Es ist keine Idylle, in die Elisabeth ihr Leben gerettet hat. Bestenfalls ein Ort, an dem eine tatkräftige Frau, die sich nicht unterbuttern lassen möchte, zeigen kann, wie man wieder Boden unter den Füßen bekommt und den Kindern ein Zuhause gibt, das diesen Namen verdient.
So wie es einmal der Bauernhof in Wierzeje war, der nun aber endgültig Geschichte ist. Eigentlich schon vorher Geschichte war, als die deutschen „Sieger“ Polen okkupierten und ihre Vernichtungsmaschinerie in Gang setzten, unter der zuallerst die Juden leiden mussten, die einst auch die Welt in Petrikau prägten.
Und obwohl es „nur“ eine Familiengeschichte ist, wird die schlimme Wunde sichtbar, die der Faschismus in der deutsch-polnischen Geschichte hinterließ. Und es liest sich wie eine innige Mahnung, nicht zu übersehen, wie das verlogene Denken des Faschismus imme noch da ist. Wie er neue Formen der Abwertung und Ausgrenzung bedient und den Menschen, die sich nicht erinnern wollen, einredet, seine boshaften Rezepte seien ein Angebot für die Gegenwart.

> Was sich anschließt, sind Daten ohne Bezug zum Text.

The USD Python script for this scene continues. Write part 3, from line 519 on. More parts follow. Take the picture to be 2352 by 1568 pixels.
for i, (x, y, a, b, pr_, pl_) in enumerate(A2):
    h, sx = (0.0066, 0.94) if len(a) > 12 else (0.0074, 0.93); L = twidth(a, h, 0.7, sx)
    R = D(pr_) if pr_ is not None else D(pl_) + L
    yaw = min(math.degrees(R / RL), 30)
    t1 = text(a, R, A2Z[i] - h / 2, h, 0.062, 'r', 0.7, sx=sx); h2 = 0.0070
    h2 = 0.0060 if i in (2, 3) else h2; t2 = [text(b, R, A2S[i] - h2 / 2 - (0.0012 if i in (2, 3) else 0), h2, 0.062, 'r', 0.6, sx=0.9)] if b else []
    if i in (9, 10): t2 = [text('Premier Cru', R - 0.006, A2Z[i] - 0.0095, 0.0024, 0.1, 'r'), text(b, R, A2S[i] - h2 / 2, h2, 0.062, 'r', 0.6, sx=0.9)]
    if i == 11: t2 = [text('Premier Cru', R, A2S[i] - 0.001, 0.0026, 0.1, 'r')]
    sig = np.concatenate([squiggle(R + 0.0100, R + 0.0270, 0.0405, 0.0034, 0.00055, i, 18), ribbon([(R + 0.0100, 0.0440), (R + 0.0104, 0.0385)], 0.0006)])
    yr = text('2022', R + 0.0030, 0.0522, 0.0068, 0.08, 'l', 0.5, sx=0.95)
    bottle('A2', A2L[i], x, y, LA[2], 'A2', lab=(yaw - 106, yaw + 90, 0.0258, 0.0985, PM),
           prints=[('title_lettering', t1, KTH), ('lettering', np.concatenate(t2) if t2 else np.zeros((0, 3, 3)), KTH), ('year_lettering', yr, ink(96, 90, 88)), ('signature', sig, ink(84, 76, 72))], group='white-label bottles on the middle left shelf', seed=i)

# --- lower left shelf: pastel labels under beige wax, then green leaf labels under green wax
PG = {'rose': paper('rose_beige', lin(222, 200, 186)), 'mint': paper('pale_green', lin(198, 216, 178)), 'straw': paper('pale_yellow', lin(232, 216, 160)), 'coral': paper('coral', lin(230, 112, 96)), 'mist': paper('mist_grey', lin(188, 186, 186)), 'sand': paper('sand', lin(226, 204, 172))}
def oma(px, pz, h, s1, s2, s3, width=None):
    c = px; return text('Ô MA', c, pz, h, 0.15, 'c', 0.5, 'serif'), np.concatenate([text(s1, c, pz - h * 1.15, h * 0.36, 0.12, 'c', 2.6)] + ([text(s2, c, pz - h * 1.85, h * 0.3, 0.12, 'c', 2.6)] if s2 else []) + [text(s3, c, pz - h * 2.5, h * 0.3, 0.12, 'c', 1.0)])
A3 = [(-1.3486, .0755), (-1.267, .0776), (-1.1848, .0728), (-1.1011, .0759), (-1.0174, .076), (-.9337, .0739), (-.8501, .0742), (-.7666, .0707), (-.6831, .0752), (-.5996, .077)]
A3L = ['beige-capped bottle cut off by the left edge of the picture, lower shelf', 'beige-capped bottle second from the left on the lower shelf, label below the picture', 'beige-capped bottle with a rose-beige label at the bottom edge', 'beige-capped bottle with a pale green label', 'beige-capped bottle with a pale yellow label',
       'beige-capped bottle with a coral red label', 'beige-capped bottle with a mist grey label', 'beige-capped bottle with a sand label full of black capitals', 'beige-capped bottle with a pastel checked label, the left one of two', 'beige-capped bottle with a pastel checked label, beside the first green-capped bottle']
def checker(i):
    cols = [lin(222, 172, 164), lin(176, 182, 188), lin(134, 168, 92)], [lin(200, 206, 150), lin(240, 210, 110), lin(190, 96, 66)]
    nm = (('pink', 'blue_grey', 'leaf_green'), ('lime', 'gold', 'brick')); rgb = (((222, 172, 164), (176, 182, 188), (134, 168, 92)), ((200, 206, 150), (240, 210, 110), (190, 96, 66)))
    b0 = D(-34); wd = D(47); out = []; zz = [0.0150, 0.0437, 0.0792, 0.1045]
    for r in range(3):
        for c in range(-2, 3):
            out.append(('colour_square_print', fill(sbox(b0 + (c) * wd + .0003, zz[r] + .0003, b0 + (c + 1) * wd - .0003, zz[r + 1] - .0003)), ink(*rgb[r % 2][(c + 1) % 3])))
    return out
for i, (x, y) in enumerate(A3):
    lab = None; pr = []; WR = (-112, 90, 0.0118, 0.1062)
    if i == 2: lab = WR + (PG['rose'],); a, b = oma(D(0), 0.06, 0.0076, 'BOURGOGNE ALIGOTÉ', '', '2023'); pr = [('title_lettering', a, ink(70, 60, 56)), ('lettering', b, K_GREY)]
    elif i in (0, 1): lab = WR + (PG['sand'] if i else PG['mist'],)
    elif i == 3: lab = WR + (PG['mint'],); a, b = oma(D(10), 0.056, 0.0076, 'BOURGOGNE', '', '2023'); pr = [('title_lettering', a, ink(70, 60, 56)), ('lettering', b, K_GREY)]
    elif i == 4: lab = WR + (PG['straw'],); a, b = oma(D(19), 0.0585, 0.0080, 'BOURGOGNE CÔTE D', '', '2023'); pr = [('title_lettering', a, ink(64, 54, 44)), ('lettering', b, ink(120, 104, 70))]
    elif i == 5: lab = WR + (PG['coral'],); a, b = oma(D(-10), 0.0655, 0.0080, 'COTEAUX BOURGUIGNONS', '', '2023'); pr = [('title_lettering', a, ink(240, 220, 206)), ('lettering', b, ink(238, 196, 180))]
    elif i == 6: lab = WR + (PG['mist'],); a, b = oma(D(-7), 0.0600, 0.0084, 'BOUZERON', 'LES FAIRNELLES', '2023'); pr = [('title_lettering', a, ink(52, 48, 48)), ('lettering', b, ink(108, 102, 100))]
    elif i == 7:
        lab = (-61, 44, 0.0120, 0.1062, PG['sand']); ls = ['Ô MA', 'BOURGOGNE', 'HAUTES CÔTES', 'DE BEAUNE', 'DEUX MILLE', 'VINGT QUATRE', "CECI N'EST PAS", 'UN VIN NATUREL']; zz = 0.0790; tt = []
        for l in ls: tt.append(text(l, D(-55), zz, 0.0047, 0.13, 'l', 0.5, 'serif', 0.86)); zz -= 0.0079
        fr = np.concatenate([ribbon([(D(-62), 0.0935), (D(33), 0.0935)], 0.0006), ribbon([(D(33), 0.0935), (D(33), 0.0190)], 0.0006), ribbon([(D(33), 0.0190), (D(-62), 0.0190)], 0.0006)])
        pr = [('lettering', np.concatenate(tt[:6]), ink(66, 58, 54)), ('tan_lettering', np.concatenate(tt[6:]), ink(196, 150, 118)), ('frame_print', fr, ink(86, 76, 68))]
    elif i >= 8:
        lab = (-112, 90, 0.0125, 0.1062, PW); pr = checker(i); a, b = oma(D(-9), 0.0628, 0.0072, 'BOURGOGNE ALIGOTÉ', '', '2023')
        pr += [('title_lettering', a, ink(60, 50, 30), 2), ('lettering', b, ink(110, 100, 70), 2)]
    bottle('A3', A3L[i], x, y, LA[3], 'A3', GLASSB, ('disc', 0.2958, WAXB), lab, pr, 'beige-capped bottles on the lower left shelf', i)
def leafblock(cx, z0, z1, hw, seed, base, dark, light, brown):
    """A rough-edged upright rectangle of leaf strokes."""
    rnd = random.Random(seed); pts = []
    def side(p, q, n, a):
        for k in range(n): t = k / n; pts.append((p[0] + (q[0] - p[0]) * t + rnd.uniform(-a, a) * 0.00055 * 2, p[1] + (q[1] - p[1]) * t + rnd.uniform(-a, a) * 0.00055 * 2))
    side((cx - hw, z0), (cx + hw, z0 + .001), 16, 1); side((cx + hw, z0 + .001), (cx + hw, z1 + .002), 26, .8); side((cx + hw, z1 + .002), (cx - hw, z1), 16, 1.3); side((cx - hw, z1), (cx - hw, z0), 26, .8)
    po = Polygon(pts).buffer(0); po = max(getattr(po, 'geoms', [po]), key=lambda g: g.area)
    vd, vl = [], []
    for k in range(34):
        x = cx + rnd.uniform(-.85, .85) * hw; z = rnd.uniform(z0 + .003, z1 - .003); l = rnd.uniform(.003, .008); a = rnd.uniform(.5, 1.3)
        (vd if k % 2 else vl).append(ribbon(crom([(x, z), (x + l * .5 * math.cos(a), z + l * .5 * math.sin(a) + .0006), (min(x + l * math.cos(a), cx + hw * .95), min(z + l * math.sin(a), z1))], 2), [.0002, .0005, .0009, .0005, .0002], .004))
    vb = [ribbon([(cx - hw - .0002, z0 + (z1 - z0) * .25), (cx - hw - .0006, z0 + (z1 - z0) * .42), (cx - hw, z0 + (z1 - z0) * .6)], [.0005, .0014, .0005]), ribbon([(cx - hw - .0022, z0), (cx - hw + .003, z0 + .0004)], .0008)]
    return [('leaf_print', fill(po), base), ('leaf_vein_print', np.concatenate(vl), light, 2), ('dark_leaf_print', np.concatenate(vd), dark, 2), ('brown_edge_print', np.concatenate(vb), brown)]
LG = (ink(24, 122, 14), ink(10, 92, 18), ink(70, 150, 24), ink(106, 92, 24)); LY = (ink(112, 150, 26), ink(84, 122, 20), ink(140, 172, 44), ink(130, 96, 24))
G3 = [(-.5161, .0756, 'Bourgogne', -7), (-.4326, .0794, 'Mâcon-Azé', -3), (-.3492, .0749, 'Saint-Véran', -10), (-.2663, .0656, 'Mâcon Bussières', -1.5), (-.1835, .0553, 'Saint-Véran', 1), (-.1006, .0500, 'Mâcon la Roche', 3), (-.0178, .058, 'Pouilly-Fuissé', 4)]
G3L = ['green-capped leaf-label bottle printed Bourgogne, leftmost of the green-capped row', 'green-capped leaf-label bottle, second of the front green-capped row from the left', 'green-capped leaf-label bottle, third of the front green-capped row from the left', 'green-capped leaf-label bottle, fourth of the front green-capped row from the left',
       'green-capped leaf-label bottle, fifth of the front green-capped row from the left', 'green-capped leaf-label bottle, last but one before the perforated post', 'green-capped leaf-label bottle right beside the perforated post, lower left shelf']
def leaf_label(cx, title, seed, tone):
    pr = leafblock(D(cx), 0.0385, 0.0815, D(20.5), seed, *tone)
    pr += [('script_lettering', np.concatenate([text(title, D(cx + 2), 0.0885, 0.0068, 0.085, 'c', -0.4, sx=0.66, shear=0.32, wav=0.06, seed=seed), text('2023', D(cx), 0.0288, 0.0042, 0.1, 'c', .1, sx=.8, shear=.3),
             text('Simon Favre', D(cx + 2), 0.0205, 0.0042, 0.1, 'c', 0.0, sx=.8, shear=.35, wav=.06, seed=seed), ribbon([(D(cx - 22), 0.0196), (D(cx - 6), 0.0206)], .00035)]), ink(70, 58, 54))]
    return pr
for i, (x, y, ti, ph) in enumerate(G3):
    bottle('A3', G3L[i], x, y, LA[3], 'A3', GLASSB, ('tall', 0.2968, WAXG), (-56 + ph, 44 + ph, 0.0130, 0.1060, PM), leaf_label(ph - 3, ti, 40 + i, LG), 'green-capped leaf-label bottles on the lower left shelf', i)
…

Genau das gelingt Maria Bosri besonders deutlich zu machen: Wie sich Faschismus anfühlt, wenn man ihm hilflos ausgeliefert ist. Und nur hoffen kann, immer wieder auf Menschen zu treffen, die ihren menschlichen Anstand nicht preisgegeben haben.
Maria Bosri „Taubenblut. Die Rückkehr“ Sax-Verlag, Beucha und Markkleeberg 2024, 24,80 Euro.